W niedzielę 13 kwietnia 2003 roku wrocławski Rynek zmienił się w pole bitwy, średniowieczny zamek i sarmacką karczmę. Powrócił też duch krwawych wydarzeń, jakie rozegrały się tam w lipcu 1418 roku. Wieczorem przy kościele na Kuźnikach ponad 200 aktorów-amatorów wzięło udział w Misterium Męki Pańskiej. Obu wydarzeniom towarzyszyła zbiórka pieniędzy na rzecz dzieci z porażeniem mózgowym.
Gdy na ratuszowym zegarze wybiła godzina dwunasta, na Rynek wkroczył XXXIX Najemny Regiment Szkocki. Około dwudziestu młodych ludzi odegrało najpierw scenę walki o czerwoną kapustę. Później akcja przeniosła się do szkockiej karczmy. Poszło o kobietę. William i Allistar dobyli mieczy. William był górą. W przerwach między pojedynkami tańczono w rytm szkockiej i irlandzkiej muzyki. Potem tancerze uczyli ochotników spośród publiczności podskakiwać w rytm irlandzkiej pieśni 'Strip the Willow'.

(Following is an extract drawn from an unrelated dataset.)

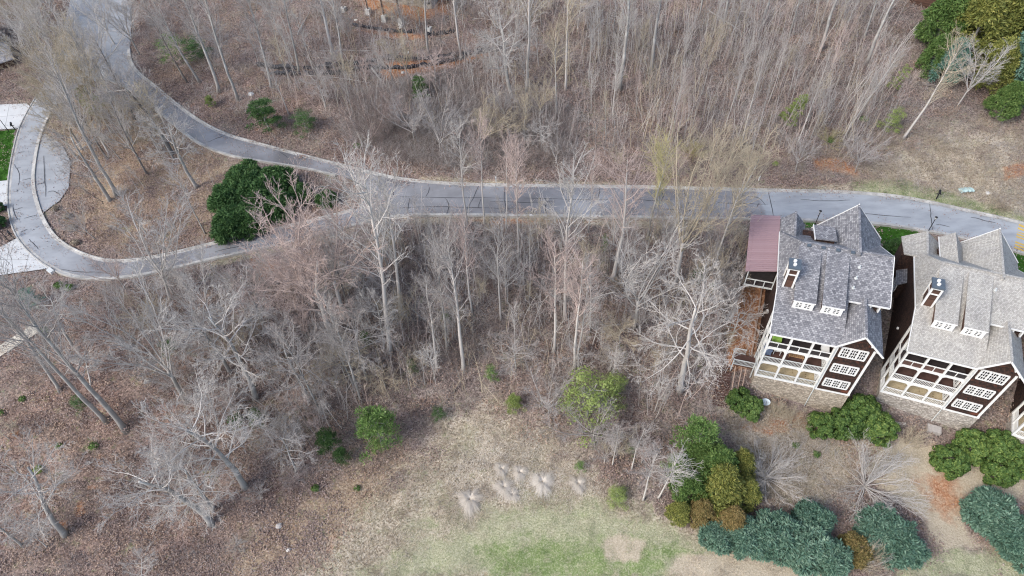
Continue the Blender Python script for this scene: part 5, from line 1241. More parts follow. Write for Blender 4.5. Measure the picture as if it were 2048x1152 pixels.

A później w ruch poszły drewniane pałki, topory i kamienie. Na Rynek wpadli członkowie Bractwa Wratislavia, którzy przypomnieli bunt rzemieślników i biedoty przeciwko radzie miejskiej w lipcu 1418 roku. Wtedy w ratuszu polała się krew. Bunt jednak stłumiono, a jego prowodyrów oddano katu. W niedzielę wrocławianie mogli zobaczyć między innymi, jak król Zygmunt Luksemburczyk skazał buntowników na śmierć. I jak kobieta, którą oskarżono o czary i wywołanie rebelii, konała w mękach.
Później przyszedł czas Wolnej Kompanii Sarmackiej z Bractwa Rycerskiego zamku w Bolkowie. Akcja toczyła się w XVII-wiecznej polskiej karczmie. Było jak u Sienkiewicza. Sarmacka uczta i szlachta w kontuszach dobywająca szabli z byle powodu.
Potem sarmaci zaprosili wrocławian do plebejskich zabaw - wyścigów w workach czy ścinania kapusty z zawiązanymi oczami.
Inny, bo podniosły nastrój, panował natomiast podczas Misterium Męki Pańskiej w parafii pw. Św. Andrzeja Boboli na Kuźnikach. Aktorzy z teatru "Zielona Latarnia”, członkowie bractw rycerskich i ponad dwustu mieszkańców osiedla, odgrywało sceny pasyjne na tle panoramy o powierzchni 48 metrów kwadratowych.
Pokazy rycerskie i misterium zorganizowało Katolickie Stowarzyszenie Młodzieży z Kuźnik. Podczas obu wydarzeń zbierano pieniądze dla Dolnośląskiej Fundacji "Ostoja”, która pomaga dzieciom z porażeniem mózgowym.